Universities also face an ‘efficiency dividend’ amounting to cuts of 2.5% in 2018 and 2019. Yet the dividend will then become permanent from 2019 onwards so that government funding for student places will be 4.8% lower than current levels, Robinson said.

In another controversial move, the government will withhold a further 7.5% of its total funding for ‘performance’ payments that will be taken out of the pool from which all universities compete. Critics say the AU$500 million that universities currently count on to fund salaries – their largest single annual expenditure – and all the other annual expenditures, will no longer be predictable.

According to the vice-chancellors, if 7.5% of each student’s federal funding does not follow the student, but depends on the education minister’s assessment of whether a university has met benchmarks determined by a changing set of education indicators, then the money cannot be included in a university budget.

Vice-chancellors point to the lack of any allocation of capital funding for national research infrastructure.
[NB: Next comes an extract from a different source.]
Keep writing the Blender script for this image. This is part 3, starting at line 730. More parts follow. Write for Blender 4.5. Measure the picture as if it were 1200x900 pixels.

Although the government has said it will develop a research investment infrastructure plan, that has yet to be released. The vice-chancellors have previously urged the government to review its plans to close a AU$3.7 billion Education Investment Fund, the last remaining source of infrastructure funding for universities.

No justification

In a bitter attack, the National Tertiary Education Union described the budget’s higher education section as a “swindle on students” by charging them more while cutting spending on teaching. Union President Jeannie Rea said Australian students were already paying some of the highest fees in the world, and yet public investment in universities was the second-lowest according to the OECD’s latest data.

“There is no justification for a further AU$2.8 billion cut in public investment, when universities and their students have already contributed almost AU$4 billion towards ‘budget repair’. Students will be paying more for less,” Rea said.

“For a 7.5% fee hike, students are facing bigger class sizes, more casual staff, less course choice and less face-to-face learning. The cuts to public investment in our universities will mean more insecure jobs, and even more pressure on overworked staff donating their own time to keep the system afloat.”

The government, however, must still get the budget through the Senate where it holds only 29 seats out of 76, one of the lowest ratios of any government in recent years. It failed to achieve this with last year’s budget and had to jettison plans to cut billions of dollars in spending on a wide range of areas.

The test of its capacity to negotiate the university cuts and the new impositions on students will come over the next few weeks when it tries to persuade at least 10 members of the various non-government groups to pass its higher education changes. And that is unlikely.